Physical origins of high photoluminescence quantum yield in α-CsPbI3 nanocrystals and their stability

Abstract

CsPbI3 nanocrystals (NCs) with photoluminescence quantum yield (PLQY) larger than 90% have been synthesized at different temperature regions, and the physical origins for high PLQY were investigated. HRTEM images show that cubic phase CsPbI3 (α-CsPbI3) is surrounded by hexagonal Cs4PbI6 in the low temperature region, and the ratio of CsPbI3 and Cs4PbI6 increases with increasing the reaction temperature.
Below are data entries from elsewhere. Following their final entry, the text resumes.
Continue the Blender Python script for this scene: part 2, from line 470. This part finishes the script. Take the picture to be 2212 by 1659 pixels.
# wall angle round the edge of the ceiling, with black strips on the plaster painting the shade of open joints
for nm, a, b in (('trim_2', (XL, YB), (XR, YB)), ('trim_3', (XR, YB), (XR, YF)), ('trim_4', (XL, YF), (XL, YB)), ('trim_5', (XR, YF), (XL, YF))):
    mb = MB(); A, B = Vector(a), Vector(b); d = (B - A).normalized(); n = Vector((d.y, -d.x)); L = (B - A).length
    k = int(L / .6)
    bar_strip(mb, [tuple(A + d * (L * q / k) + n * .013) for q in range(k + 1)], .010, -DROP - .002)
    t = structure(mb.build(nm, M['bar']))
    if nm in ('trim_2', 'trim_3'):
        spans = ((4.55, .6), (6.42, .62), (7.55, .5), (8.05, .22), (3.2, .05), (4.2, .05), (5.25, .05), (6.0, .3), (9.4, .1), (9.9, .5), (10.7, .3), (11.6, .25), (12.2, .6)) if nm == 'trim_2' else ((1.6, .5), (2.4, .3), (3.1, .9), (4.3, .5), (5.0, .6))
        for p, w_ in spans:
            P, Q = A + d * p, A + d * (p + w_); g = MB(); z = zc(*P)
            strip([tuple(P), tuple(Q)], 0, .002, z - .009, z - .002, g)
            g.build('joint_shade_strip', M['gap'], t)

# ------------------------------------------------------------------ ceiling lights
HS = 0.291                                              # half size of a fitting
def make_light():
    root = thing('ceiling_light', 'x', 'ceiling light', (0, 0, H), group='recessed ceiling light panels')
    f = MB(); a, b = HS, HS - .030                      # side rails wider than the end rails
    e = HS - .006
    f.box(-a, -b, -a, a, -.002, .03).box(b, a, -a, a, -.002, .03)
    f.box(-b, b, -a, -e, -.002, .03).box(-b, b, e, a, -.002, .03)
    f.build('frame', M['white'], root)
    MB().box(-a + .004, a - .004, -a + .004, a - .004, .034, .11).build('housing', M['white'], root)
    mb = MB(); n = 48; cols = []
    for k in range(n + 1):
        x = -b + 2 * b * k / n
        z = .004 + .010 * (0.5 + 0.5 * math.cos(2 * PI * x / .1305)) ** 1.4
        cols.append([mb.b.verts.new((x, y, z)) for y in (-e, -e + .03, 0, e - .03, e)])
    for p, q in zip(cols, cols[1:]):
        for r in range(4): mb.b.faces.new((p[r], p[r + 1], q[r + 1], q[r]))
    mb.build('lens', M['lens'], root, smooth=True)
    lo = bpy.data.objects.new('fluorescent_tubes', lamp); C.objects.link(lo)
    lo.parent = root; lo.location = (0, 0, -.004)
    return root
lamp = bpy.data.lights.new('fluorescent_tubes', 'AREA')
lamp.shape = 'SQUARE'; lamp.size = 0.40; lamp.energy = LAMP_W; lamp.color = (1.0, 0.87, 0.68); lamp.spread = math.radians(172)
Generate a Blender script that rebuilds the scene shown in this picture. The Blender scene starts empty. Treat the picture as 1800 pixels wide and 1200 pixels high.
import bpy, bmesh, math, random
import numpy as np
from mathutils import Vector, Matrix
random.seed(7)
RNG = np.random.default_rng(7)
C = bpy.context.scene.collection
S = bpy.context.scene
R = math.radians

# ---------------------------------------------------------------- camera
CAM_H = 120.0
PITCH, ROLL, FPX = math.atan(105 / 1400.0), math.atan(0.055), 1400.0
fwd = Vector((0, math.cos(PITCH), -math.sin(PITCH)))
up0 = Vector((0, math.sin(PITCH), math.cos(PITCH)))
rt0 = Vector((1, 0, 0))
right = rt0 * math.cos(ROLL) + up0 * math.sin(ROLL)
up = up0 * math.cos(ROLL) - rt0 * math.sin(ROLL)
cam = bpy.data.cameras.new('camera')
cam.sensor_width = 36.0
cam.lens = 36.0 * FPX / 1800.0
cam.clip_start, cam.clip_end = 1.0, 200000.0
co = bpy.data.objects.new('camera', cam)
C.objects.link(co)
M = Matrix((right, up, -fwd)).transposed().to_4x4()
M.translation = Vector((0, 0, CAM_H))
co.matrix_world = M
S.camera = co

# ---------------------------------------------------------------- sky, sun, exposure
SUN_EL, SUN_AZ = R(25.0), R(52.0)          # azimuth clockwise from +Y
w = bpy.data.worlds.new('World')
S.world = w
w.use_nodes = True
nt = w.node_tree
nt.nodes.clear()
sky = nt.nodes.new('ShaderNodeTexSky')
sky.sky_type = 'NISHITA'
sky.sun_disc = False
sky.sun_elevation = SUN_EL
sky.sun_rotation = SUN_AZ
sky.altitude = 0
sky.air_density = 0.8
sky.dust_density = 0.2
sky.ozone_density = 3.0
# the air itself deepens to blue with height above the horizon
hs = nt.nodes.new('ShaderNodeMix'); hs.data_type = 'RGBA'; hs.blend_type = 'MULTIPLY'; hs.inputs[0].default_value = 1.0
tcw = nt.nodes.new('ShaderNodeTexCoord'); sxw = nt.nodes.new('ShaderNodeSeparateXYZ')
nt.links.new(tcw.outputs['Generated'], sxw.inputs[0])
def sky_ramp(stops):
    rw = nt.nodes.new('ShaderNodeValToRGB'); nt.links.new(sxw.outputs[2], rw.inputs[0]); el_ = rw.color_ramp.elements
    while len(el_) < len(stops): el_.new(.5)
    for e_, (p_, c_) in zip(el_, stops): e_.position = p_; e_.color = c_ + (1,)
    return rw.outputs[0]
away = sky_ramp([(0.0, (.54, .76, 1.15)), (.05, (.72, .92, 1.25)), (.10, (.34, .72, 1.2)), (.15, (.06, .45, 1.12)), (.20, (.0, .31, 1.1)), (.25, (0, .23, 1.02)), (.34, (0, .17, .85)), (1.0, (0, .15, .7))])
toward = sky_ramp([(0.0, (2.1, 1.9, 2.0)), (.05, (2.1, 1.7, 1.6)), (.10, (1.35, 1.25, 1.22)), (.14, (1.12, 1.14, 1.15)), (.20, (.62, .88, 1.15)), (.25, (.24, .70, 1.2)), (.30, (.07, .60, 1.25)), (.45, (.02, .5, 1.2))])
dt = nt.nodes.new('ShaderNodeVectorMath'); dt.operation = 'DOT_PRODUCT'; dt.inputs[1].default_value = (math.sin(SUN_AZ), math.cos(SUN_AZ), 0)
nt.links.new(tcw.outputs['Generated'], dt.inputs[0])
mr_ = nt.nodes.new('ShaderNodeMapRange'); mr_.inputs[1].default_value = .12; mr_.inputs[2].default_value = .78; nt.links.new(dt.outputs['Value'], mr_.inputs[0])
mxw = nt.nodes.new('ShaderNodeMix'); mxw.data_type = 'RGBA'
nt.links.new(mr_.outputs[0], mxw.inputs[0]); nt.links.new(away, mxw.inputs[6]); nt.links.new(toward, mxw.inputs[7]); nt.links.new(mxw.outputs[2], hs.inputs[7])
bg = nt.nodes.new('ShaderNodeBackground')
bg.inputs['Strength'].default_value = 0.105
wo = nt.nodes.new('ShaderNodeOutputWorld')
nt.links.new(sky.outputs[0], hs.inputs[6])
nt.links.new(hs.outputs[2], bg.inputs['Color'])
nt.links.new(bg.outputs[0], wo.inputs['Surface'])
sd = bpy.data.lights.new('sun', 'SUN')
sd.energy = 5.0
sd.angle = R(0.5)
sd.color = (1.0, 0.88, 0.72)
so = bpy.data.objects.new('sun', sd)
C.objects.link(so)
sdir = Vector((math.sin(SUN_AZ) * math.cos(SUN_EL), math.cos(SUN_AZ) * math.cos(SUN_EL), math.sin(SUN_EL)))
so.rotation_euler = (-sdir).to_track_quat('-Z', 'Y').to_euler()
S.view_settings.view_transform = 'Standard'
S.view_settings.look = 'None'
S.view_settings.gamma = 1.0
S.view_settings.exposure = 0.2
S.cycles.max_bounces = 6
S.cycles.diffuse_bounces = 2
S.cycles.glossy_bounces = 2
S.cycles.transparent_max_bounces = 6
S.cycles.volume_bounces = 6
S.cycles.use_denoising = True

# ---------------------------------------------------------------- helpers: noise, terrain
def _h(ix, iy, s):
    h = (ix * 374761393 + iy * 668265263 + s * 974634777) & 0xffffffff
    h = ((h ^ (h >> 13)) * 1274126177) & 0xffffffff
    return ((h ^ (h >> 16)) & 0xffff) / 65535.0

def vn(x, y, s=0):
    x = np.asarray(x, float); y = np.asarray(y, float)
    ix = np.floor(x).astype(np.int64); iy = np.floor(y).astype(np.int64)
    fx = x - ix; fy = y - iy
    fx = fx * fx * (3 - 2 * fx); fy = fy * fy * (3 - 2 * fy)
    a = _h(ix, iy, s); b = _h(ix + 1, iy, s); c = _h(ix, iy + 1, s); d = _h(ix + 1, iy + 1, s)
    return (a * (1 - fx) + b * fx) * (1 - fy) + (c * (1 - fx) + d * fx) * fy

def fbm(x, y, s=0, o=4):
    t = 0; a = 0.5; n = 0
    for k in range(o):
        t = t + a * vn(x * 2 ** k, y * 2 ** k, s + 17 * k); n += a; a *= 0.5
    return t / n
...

The strong confinement effect of Cs4PbI6 leads to the high PLQY (95%) of α-CsPbI3 NCs when the reaction temperature is 120 °C. The confinement effect of Cs4PbI6 is weakened with increasing reaction temperature, which leads to the decrease of PLQY at 140 °C. However, non-radiative recombination is suppressed due to the microstructure improvement with further increasing the reaction temperature, and PLQY as high as 97% is achieved at 180 °C. Stability testing shows that fast degradation of α-CsPbI3 NCs occur in low reaction temperature region, and α-CsPbI3 NCs with high PLQY can be stored in air for 90 days when the reaction temperature is 180 °C.